I’ve read at 3 AM with the brightness all the way down, and it felt completely natural. No lamp and no squinting required. 

Look up any word without losing your place

English is not my first language, and even for native speakers, encountering an unfamiliar word in the middle of a chapter is common. With a physical book, your options are to grab your phone and look it up, which almost always leads to distraction, or skip it and lose a bit of meaning.

On a Kindle or most other e-readers, you tap the word and the definition appears instantly. You can translate it, add it to a vocabulary list, and get back to reading in seconds. I look up far more words now than I ever did with physical books, and my reading comprehension is genuinely better for it.

Taking notes you’ll actually use later

I used to annotate physical books with a pen, and those notes would just sit there on the page, never to be seen again. Transferring them somewhere useful took more effort than I was ever willing to put in.

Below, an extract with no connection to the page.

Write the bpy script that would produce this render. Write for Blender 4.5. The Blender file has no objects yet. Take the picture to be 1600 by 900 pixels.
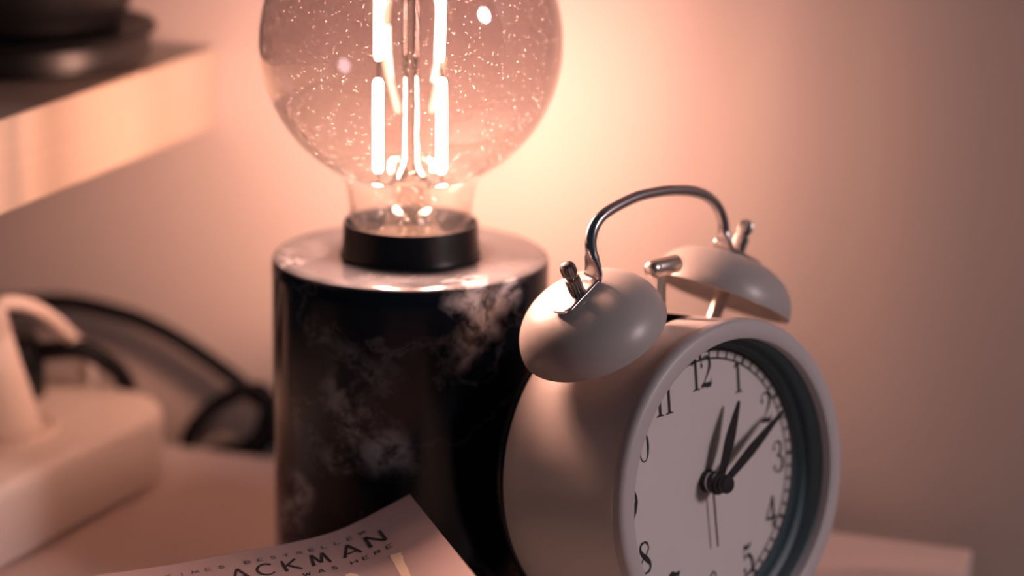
import bpy, bmesh, math, random
from mathutils import Vector, Matrix
random.seed(7)
R = math.radians
S = bpy.context.scene
COL = S.collection
Z0 = 0.55                                    # height of the table top in metres

def P(x, y, z):                              # millimetres (lamp foot = origin, table top = 0) -> metres
    return Vector((x * .001, y * .001, Z0 + z * .001))

# ------------------------------------------------------------------ camera
cam = bpy.data.cameras.new('camera')
cam.sensor_width = 36.0
cam.lens = 3545.5 / 1600 * 36
cam.clip_start = .01
camo = bpy.data.objects.new('camera', cam)
COL.objects.link(camo)
fwd = Vector((-.3040, .9153, -.2642)).normalized()
up = Vector((-.0974, .2455, .9645))
up = (up - fwd * up.dot(fwd)).normalized()
rt = fwd.cross(up)
Mc = Matrix((rt, up, -fwd)).transposed().to_4x4()
Mc.translation = P(250.57, -651.96, 290.2)
camo.matrix_world = Mc
cam.dof.use_dof = True
cam.dof.focus_distance = .652
cam.dof.aperture_fstop = 4.0
S.camera = camo

# ------------------------------------------------------------------ world, light, exposure
world = bpy.data.worlds.new('world')
S.world = world
world.use_nodes = True
wn = world.node_tree.nodes
wn['Background'].inputs[0].default_value = (.36, .56, .72, 1)
wn['Background'].inputs[1].default_value = .04

key = bpy.data.lights.new('room_lamp', 'AREA')
key.shape = 'DISK'
key.size = .30
key.energy = 9.6
key.color = (1.0, .79, .81)
ko = bpy.data.objects.new('room_lamp', key)
COL.objects.link(ko)
ko.location = P(1500, -250, 790)
ko.rotation_euler = (P(60, -20, 60) - ko.location).to_track_quat('-Z', 'Y').to_euler()

BULB = 1680.0                                 # filament radiance
S.view_settings.view_transform = 'Standard'
S.view_settings.look = 'None'
S.view_settings.exposure = 0.0
S.view_settings.gamma = 1.0
S.view_settings.use_curve_mapping = False
S.cycles.transparent_max_bounces = 24
S.cycles.max_bounces = 10
S.cycles.sample_clamp_indirect = 6.0
S.cycles.use_denoising = True

# ------------------------------------------------------------------ helpers
def link(name, me, mat, parent=None, label=None, smooth=None):
    o = bpy.data.objects.new(name, me)
    COL.objects.link(o)
    if mat: me.materials.append(mat)
    if parent: o.parent = parent
    if label: o['label'] = label
    if smooth is not None:
        me.shade_smooth()
        me.set_sharp_from_angle(angle=R(smooth))
    return o

def tag(o, label, cat, group=None):
    o['label'] = label
    o['category'] = cat
    if group: o['group'] = group
    return o

def empty(name, loc, label, cat, group=None):
    o = bpy.data.objects.new(name, None)
    o.empty_display_size = .02
    COL.objects.link(o)
    o.location = loc
    return tag(o, label, cat, group)

class G:
    """collects vertices (mm) and faces of one mesh; org is the frame origin in mm"""
    def __init__(s, org=(0, 0, 0)):
        s.v = []; s.f = []; s.org = Vector(org)
    def add(s, vs, fs):
        n = len(s.v)
        s.v += [Vector(q) for q in vs]
        s.f += [tuple(i + n for i in f) for f in fs]
    def lathe(s, prof, o=(0, 0, 0), ax=(0, 0, 1), n=64, mod=None):
        """prof: (r, h) list, revolved around ax through o"""
        ax = Vector(ax).normalized(); o = Vector(o)
        e1 = ax.orthogonal().normalized(); e2 = ax.cross(e1)
        vs = []; fs = []; rings = []
        for j, (r, h) in enumerate(prof):
            if r < 1e-6:
                rings.append([len(vs)]); vs.append(o + ax * h)
            else:
                ring = []
                for i in range(n):
                    t = 2 * math.pi * i / n
                    rr = r * (mod(i, j) if mod else 1)
                    ring.append(len(vs)); vs.append(o + ax * h + (e1 * math.cos(t) + e2 * math.sin(t)) * rr)
                rings.append(ring)
        for a, b in zip(rings, rings[1:]):
            for i in range(n):
                k = (i + 1) % n
                if len(a) == 1 and len(b) == 1: break
                if len(a) == 1: fs.append((a[0], b[k], b[i]))
                elif len(b) == 1: fs.append((a[i], a[k], b[0]))
                else: fs.append((a[i], a[k], b[k], b[i]))
        s.add(vs, fs)
    def tube(s, pts, r, n=12, w=None, wdir=None, caps=True):
        """sweep along pts; r radius (or list); w: list of (half width along wdir, half thickness)"""
        pts = [Vector(p) for p in pts]
        N = len(pts); vs = []; fs = []
        prev = None
        for i, p in enumerate(pts):
            t = (pts[min(i + 1, N - 1)] - pts[max(i - 1, 0)]).normalized()
            if wdir is not None:
                a = Vector(wdir); a = (a - t * a.dot(t)).normalized()
            else:
                a = t.orthogonal().normalized() if prev is None else (prev - t * prev.dot(t)).normalized()
            prev = a
            b = t.cross(a)
            for k in range(n):
                th = 2 * math.pi * k / n
                c, q = math.cos(th), math.sin(th)
                if w:
                    e = .55 if w[i][0] > w[i][1] * 1.3 else 1.0
                    vs.append(p + a * w[i][0] * math.copysign(abs(c) ** e, c) + b * w[i][1] * math.copysign(abs(q) ** e, q))
                else:
                    rr = r[i] if isinstance(r, (list, tuple)) else r
                    vs.append(p + (a * c + b * q) * rr)
        for i in range(N - 1):
            for k in range(n):
                m = (k + 1) % n
                fs.append((i * n + k, i * n + m, (i + 1) * n + m, (i + 1) * n + k))
        if caps:
            fs.append(tuple(range(n))[::-1]); fs.append(tuple((N - 1) * n + k for k in range(n)))
        s.add(vs, fs)
    def box(s, a, b):
        (x0, y0, z0), (x1, y1, z1) = a, b
        s.add([(x0, y0, z0), (x1, y0, z0), (x1, y1, z0), (x0, y1, z0), (x0, y0, z1), (x1, y0, z1), (x1, y1, z1), (x0, y1, z1)],
              [(0, 3, 2, 1), (4, 5, 6, 7), (0, 1, 5, 4), (1, 2, 6, 5), (2, 3, 7, 6), (3, 0, 4, 7)])
    def make(s, name, mat, parent=None, label=None, smooth=35, world=False):
        me = bpy.data.meshes.new(name)
        k = Z0 if world else 0
        me.from_pydata([((q.x - s.org.x) * .001, (q.y - s.org.y) * .001, (q.z - s.org.z) * .001 + k) for q in s.v], [], s.f)
        bm = bmesh.new(); bm.from_mesh(me)
        bmesh.ops.recalc_face_normals(bm, faces=bm.faces)
        bm.to_mesh(me); bm.free()
        return link(name, me, mat, parent, label, smooth)

def bevel(o, w, seg=3):
    m = o.modifiers.new('bevel', 'BEVEL')
    m.width = w * .001; m.segments = seg; m.limit_method = 'ANGLE'; m.angle_limit = R(40)

def spline(pts, n=8):
    """Catmull-Rom through pts"""
    pts = [Vector(p) for p in pts]
    ext = [pts[0] * 2 - pts[1]] + pts + [pts[-1] * 2 - pts[-2]]
    out = []
    for i in range(1, len(ext) - 2):
        p0, p1, p2, p3 = ext[i - 1:i + 3]
        for k in range(n):
            t = k / n
            out.append(.5 * ((2 * p1) + (p2 - p0) * t + (2 * p0 - 5 * p1 + 4 * p2 - p3) * t * t + (3 * p1 - p0 - 3 * p2 + p3) * t ** 3))
    out.append(pts[-1])
    return out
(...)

With my Supernote Nomad, I can use its Digest feature to clip what I am reading and quickly add any additional handwritten notes. I can then export those notes to Obsidian and process them. 

If you use any e-reader, highlighting a passage and adding a note will take a couple of seconds. Most e-readers also aggregate all your highlights and notes in one place, allowing you to quickly riffle through your notes without flipping pages. 

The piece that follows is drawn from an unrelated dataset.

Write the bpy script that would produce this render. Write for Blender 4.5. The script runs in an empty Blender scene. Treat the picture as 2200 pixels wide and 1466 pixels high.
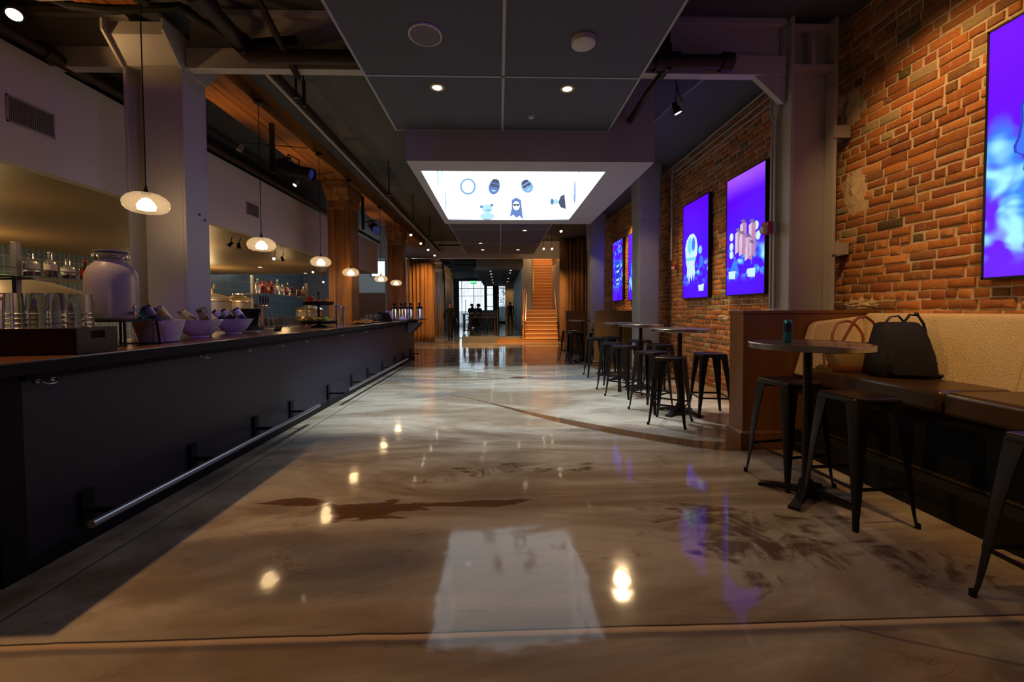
import bpy, math, random
from math import sin, cos, pi, radians as R
from mathutils import Vector, Matrix
random.seed(7)
C = bpy.context.scene.collection
# ------------------------------------------------------------------ materials
MATS = {}
def new_mat(name):
    m = bpy.data.materials.new(name); m.use_nodes = True
    nt = m.node_tree
    return m, nt, nt.nodes['Principled BSDF']
def mat(name, col, rough=.5, metal=0., emit=None, es=0., trans=0., ior=1.45, coat=0., alpha=1., bump=0., bs=40., var=0., spec=.5):
    if name in MATS: return MATS[name]
    m, nt, b = new_mat(name)
    b.inputs['Base Color'].default_value = (*col, 1)
    b.inputs['Roughness'].default_value = rough
    b.inputs['Metallic'].default_value = metal
    b.inputs['IOR'].default_value = ior
    b.inputs['Transmission Weight'].default_value = trans
    b.inputs['Coat Weight'].default_value = coat
    b.inputs['Specular IOR Level'].default_value = spec
    b.inputs['Alpha'].default_value = alpha
    if emit: b.inputs['Emission Color'].default_value = (*emit, 1); b.inputs['Emission Strength'].default_value = es
    tc = nt.nodes.new('ShaderNodeTexCoord')
    nz = nt.nodes.new('ShaderNodeTexNoise'); nz.inputs['Scale'].default_value = bs; nz.inputs['Detail'].default_value = 5
    nt.links.new(tc.outputs['Object'], nz.inputs['Vector'])
    if bump:
        bp = nt.nodes.new('ShaderNodeBump'); bp.inputs['Strength'].default_value = bump; bp.inputs['Distance'].default_value = .01
        nt.links.new(nz.outputs['Fac'], bp.inputs['Height']); nt.links.new(bp.outputs['Normal'], b.inputs['Normal'])
    v = var if var else .12
    mx = nt.nodes.new('ShaderNodeMix'); mx.data_type = 'RGBA'
    mx.inputs[6].default_value = (*[c*(1-v) for c in col], 1); mx.inputs[7].default_value = (*[min(1, c*(1+v)) for c in col], 1)
    nt.links.new(nz.outputs['Fac'], mx.inputs[0]); nt.links.new(mx.outputs[2], b.inputs['Base Color'])
    MATS[name] = m
    return m
def N(nt, t, **k):
    n = nt.nodes.new(t)
    for a, v in k.items():
        if isinstance(a, str) and hasattr(n, a): setattr(n, a, v)
        else: n.inputs[a.replace('_', ' ')].default_value = v
    return n
def M_(nt, op, a, b=None, c=None, clamp=False):
    n = nt.nodes.new('ShaderNodeMath'); n.operation = op; n.use_clamp = clamp
    for i, x in enumerate((a, b, c)):
        if x is None: continue
        if isinstance(x, (int, float)): n.inputs[i].default_value = x
        else: nt.links.new(x, n.inputs[i])
    return n.outputs[0]
def mixc(nt, f, a, b):
    n = nt.nodes.new('ShaderNodeMix'); n.data_type = 'RGBA'
    for i, x in ((0, f), (6, a), (7, b)):
        if isinstance(x, (int, float)): n.inputs[i].default_value = x
        elif isinstance(x, tuple): n.inputs[i].default_value = (*x, 1)
        else: nt.links.new(x, n.inputs[i])
    return n.outputs[2]
def sstep(nt, x, lo, hi):
    n = nt.nodes.new('ShaderNodeMapRange'); n.interpolation_type = 'SMOOTHSTEP'
    nt.links.new(x, n.inputs[0]); n.inputs[1].default_value = lo; n.inputs[2].default_value = hi
    n.inputs[3].default_value = 0; n.inputs[4].default_value = 1
    return n.outputs[0]
def noise(nt, vec, scale=(1, 1, 1), s=1., det=5., dist=0., rough=.5):
    mp = nt.nodes.new('ShaderNodeMapping'); mp.inputs['Scale'].default_value = scale
    nt.links.new(vec, mp.inputs['Vector'])
    n = nt.nodes.new('ShaderNodeTexNoise'); n.inputs['Scale'].default_value = s; n.inputs['Detail'].default_value = det
    n.inputs['Distortion'].default_value = dist; n.inputs['Roughness'].default_value = rough
    nt.links.new(mp.outputs[0], n.inputs['Vector'])
    return n.outputs['Fac']
def wood(name, dark, light, axis='z', rough=.45, gs=14.):
    m, nt, b = new_mat(name)
    tc = nt.nodes.new('ShaderNodeTexCoord')
    sc = {'z': (1, 1, .06), 'y': (1, .06, 1), 'x': (.06, 1, 1)}[axis]
    n1 = noise(nt, tc.outputs['Object'], sc, gs, 6, .6)
    n2 = noise(nt, tc.outputs['Object'], sc, gs*.3, 3, 1.5)
    f = M_(nt, 'ADD', M_(nt, 'MULTIPLY', n1, .6), M_(nt, 'MULTIPLY', n2, .5))
    f = sstep(nt, f, .35, .75)
    nt.links.new(mixc(nt, f, dark, light), b.inputs['Base Color'])
    b.inputs['Roughness'].default_value = rough
    bp = nt.nodes.new('ShaderNodeBump'); bp.inputs['Strength'].default_value = .15; bp.inputs['Distance'].default_value = .01
    nt.links.new(n1, bp.inputs['Height']); nt.links.new(bp.outputs['Normal'], b.inputs['Normal'])
    MATS[name] = m
    return m
def emis(name, col, st):
    if name in MATS: return MATS[name]
    m, nt, b = new_mat(name)
    b.inputs['Base Color'].default_value = (.02, .02, .02, 1); b.inputs['Roughness'].default_value = .3
    b.inputs['Emission Color'].default_value = (*col, 1); b.inputs['Emission Strength'].default_value = st
    MATS[name] = m
    return m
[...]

With physical books, my notes died on the page. With an e-reader, they became something I actually use.

Since these are digital notes, you can process them into your note-taking app to further digest the material.

Books are cheaper and easier to buy

Buying physical books is always more expensive than getting the digital version. Also, since most publishers are phasing out mass-market paperbacks, we are left with trade paperback and hardcover options, which may look better but also cost significantly more.

E-books don’t have that problem. I have purchased several books at less than half the price I would have paid for a physical version. Also, most of the time, e-books are on sale, making them even more affordable. 

And when you find a book you want to read at midnight, you don’t have to wait for a delivery or drive to a store. You buy it and start reading immediately. The convenience is hard to overstate once you get used to it.

Should you switch?

If you love the experience of physical books, the covers, the smell, the shelf aesthetic, that’s a completely valid reason to stick with them. There’s nothing wrong with it. I myself am curating my own bookshelf, and there will always be a place for those special books. 

But for convenience and ease of discovery and reading, I recommend you at least invest in one e-reader. It’s also one of the best times to buy them, as you can get good options around $100

Since these are e-readers, you don’t even need to upgrade them as often as your phone. If you don’t accidentally break them, they can easily last 5-6 years, making them worth the investment.